### Data
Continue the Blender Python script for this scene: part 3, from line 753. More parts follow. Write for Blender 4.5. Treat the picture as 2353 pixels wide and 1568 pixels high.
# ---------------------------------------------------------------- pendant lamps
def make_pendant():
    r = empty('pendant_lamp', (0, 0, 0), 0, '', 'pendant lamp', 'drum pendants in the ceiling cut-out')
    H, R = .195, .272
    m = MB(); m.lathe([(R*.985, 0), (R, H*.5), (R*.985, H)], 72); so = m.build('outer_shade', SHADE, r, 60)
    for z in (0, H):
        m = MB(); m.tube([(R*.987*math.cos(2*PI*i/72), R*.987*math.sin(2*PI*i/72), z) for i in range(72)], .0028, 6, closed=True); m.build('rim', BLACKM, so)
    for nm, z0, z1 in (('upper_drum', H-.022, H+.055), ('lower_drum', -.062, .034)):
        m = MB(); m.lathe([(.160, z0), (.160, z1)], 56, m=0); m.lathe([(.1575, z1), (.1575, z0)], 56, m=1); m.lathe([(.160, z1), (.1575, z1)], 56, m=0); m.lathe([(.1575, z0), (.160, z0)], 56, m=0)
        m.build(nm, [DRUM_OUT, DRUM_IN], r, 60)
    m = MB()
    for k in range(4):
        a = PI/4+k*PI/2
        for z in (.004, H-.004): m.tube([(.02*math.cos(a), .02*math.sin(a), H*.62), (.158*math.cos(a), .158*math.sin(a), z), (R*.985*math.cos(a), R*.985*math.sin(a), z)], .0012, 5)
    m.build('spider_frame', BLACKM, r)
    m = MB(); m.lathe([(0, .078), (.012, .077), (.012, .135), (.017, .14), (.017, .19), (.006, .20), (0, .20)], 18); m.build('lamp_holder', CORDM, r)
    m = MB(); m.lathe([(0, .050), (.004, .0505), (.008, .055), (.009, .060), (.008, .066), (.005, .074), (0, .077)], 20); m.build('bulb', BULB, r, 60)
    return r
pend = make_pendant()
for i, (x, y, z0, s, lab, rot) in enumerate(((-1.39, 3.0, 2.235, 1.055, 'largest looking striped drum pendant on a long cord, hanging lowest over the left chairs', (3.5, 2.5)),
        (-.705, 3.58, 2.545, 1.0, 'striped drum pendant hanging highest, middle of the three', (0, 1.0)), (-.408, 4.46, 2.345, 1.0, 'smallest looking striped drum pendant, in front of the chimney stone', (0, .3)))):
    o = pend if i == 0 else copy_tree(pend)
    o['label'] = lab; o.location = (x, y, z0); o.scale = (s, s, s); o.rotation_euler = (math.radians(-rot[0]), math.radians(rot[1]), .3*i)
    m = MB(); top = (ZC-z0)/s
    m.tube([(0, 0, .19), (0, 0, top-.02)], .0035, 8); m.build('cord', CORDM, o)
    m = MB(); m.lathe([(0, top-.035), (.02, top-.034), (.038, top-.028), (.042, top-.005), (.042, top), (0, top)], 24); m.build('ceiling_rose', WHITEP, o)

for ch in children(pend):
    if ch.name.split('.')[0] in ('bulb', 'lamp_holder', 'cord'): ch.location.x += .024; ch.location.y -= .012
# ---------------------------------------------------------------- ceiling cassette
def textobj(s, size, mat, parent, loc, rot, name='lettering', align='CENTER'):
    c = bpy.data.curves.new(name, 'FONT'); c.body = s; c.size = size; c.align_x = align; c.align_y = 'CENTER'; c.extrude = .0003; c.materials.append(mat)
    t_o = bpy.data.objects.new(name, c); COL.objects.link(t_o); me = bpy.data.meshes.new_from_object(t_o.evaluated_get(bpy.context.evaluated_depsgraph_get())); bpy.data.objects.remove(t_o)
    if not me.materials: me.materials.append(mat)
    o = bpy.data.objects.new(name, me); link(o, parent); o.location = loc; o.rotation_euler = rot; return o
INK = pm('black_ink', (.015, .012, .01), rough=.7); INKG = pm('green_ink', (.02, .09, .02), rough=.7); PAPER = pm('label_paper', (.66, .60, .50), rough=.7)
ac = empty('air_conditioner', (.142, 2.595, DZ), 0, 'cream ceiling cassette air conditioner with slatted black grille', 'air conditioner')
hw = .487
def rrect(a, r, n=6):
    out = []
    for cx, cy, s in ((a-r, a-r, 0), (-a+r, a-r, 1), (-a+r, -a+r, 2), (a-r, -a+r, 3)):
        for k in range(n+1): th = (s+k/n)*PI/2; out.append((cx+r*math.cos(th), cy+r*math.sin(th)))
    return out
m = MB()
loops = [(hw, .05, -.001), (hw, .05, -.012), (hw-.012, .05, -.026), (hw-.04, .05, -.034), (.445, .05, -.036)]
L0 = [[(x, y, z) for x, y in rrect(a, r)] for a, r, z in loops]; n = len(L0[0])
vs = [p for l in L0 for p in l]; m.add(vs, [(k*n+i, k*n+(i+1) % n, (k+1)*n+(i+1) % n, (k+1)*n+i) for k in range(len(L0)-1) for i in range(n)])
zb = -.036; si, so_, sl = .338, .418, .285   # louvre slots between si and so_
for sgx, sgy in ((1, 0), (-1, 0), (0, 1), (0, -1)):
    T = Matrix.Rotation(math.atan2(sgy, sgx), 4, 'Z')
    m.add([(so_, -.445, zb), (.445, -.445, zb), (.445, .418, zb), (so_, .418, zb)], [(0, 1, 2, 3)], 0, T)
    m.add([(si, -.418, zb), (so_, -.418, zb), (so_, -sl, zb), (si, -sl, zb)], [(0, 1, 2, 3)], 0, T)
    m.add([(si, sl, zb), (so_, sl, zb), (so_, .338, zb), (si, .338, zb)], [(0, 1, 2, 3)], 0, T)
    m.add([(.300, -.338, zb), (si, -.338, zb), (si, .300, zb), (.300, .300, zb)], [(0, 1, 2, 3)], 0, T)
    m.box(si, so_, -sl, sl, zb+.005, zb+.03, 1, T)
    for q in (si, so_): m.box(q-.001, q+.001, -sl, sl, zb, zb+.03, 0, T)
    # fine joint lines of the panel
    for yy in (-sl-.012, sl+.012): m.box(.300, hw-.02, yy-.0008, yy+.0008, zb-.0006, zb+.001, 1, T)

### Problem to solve
Write the entire listing out again, word for word.

### Full solution
Continue the Blender Python script for this scene: part 3, from line 753. More parts follow. Write for Blender 4.5. Treat the picture as 2353 pixels wide and 1568 pixels high.
# ---------------------------------------------------------------- pendant lamps
def make_pendant():
    r = empty('pendant_lamp', (0, 0, 0), 0, '', 'pendant lamp', 'drum pendants in the ceiling cut-out')
    H, R = .195, .272
    m = MB(); m.lathe([(R*.985, 0), (R, H*.5), (R*.985, H)], 72); so = m.build('outer_shade', SHADE, r, 60)
    for z in (0, H):
        m = MB(); m.tube([(R*.987*math.cos(2*PI*i/72), R*.987*math.sin(2*PI*i/72), z) for i in range(72)], .0028, 6, closed=True); m.build('rim', BLACKM, so)
    for nm, z0, z1 in (('upper_drum', H-.022, H+.055), ('lower_drum', -.062, .034)):
        m = MB(); m.lathe([(.160, z0), (.160, z1)], 56, m=0); m.lathe([(.1575, z1), (.1575, z0)], 56, m=1); m.lathe([(.160, z1), (.1575, z1)], 56, m=0); m.lathe([(.1575, z0), (.160, z0)], 56, m=0)
        m.build(nm, [DRUM_OUT, DRUM_IN], r, 60)
    m = MB()
    for k in range(4):
        a = PI/4+k*PI/2
        for z in (.004, H-.004): m.tube([(.02*math.cos(a), .02*math.sin(a), H*.62), (.158*math.cos(a), .158*math.sin(a), z), (R*.985*math.cos(a), R*.985*math.sin(a), z)], .0012, 5)
    m.build('spider_frame', BLACKM, r)
    m = MB(); m.lathe([(0, .078), (.012, .077), (.012, .135), (.017, .14), (.017, .19), (.006, .20), (0, .20)], 18); m.build('lamp_holder', CORDM, r)
    m = MB(); m.lathe([(0, .050), (.004, .0505), (.008, .055), (.009, .060), (.008, .066), (.005, .074), (0, .077)], 20); m.build('bulb', BULB, r, 60)
    return r
pend = make_pendant()
for i, (x, y, z0, s, lab, rot) in enumerate(((-1.39, 3.0, 2.235, 1.055, 'largest looking striped drum pendant on a long cord, hanging lowest over the left chairs', (3.5, 2.5)),
        (-.705, 3.58, 2.545, 1.0, 'striped drum pendant hanging highest, middle of the three', (0, 1.0)), (-.408, 4.46, 2.345, 1.0, 'smallest looking striped drum pendant, in front of the chimney stone', (0, .3)))):
    o = pend if i == 0 else copy_tree(pend)
    o['label'] = lab; o.location = (x, y, z0); o.scale = (s, s, s); o.rotation_euler = (math.radians(-rot[0]), math.radians(rot[1]), .3*i)
    m = MB(); top = (ZC-z0)/s
    m.tube([(0, 0, .19), (0, 0, top-.02)], .0035, 8); m.build('cord', CORDM, o)
    m = MB(); m.lathe([(0, top-.035), (.02, top-.034), (.038, top-.028), (.042, top-.005), (.042, top), (0, top)], 24); m.build('ceiling_rose', WHITEP, o)

for ch in children(pend):
    if ch.name.split('.')[0] in ('bulb', 'lamp_holder', 'cord'): ch.location.x += .024; ch.location.y -= .012
# ---------------------------------------------------------------- ceiling cassette
def textobj(s, size, mat, parent, loc, rot, name='lettering', align='CENTER'):
    c = bpy.data.curves.new(name, 'FONT'); c.body = s; c.size = size; c.align_x = align; c.align_y = 'CENTER'; c.extrude = .0003; c.materials.append(mat)
    t_o = bpy.data.objects.new(name, c); COL.objects.link(t_o); me = bpy.data.meshes.new_from_object(t_o.evaluated_get(bpy.context.evaluated_depsgraph_get())); bpy.data.objects.remove(t_o)
    if not me.materials: me.materials.append(mat)
    o = bpy.data.objects.new(name, me); link(o, parent); o.location = loc; o.rotation_euler = rot; return o
INK = pm('black_ink', (.015, .012, .01), rough=.7); INKG = pm('green_ink', (.02, .09, .02), rough=.7); PAPER = pm('label_paper', (.66, .60, .50), rough=.7)
ac = empty('air_conditioner', (.142, 2.595, DZ), 0, 'cream ceiling cassette air conditioner with slatted black grille', 'air conditioner')
hw = .487
def rrect(a, r, n=6):
    out = []
    for cx, cy, s in ((a-r, a-r, 0), (-a+r, a-r, 1), (-a+r, -a+r, 2), (a-r, -a+r, 3)):
        for k in range(n+1): th = (s+k/n)*PI/2; out.append((cx+r*math.cos(th), cy+r*math.sin(th)))
    return out
m = MB()
loops = [(hw, .05, -.001), (hw, .05, -.012), (hw-.012, .05, -.026), (hw-.04, .05, -.034), (.445, .05, -.036)]
L0 = [[(x, y, z) for x, y in rrect(a, r)] for a, r, z in loops]; n = len(L0[0])
vs = [p for l in L0 for p in l]; m.add(vs, [(k*n+i, k*n+(i+1) % n, (k+1)*n+(i+1) % n, (k+1)*n+i) for k in range(len(L0)-1) for i in range(n)])
zb = -.036; si, so_, sl = .338, .418, .285   # louvre slots between si and so_
for sgx, sgy in ((1, 0), (-1, 0), (0, 1), (0, -1)):
    T = Matrix.Rotation(math.atan2(sgy, sgx), 4, 'Z')
    m.add([(so_, -.445, zb), (.445, -.445, zb), (.445, .418, zb), (so_, .418, zb)], [(0, 1, 2, 3)], 0, T)
    m.add([(si, -.418, zb), (so_, -.418, zb), (so_, -sl, zb), (si, -sl, zb)], [(0, 1, 2, 3)], 0, T)
    m.add([(si, sl, zb), (so_, sl, zb), (so_, .338, zb), (si, .338, zb)], [(0, 1, 2, 3)], 0, T)
    m.add([(.300, -.338, zb), (si, -.338, zb), (si, .300, zb), (.300, .300, zb)], [(0, 1, 2, 3)], 0, T)
    m.box(si, so_, -sl, sl, zb+.005, zb+.03, 1, T)
    for q in (si, so_): m.box(q-.001, q+.001, -sl, sl, zb, zb+.03, 0, T)
    # fine joint lines of the panel
    for yy in (-sl-.012, sl+.012): m.box(.300, hw-.02, yy-.0008, yy+.0008, zb-.0006, zb+.001, 1, T)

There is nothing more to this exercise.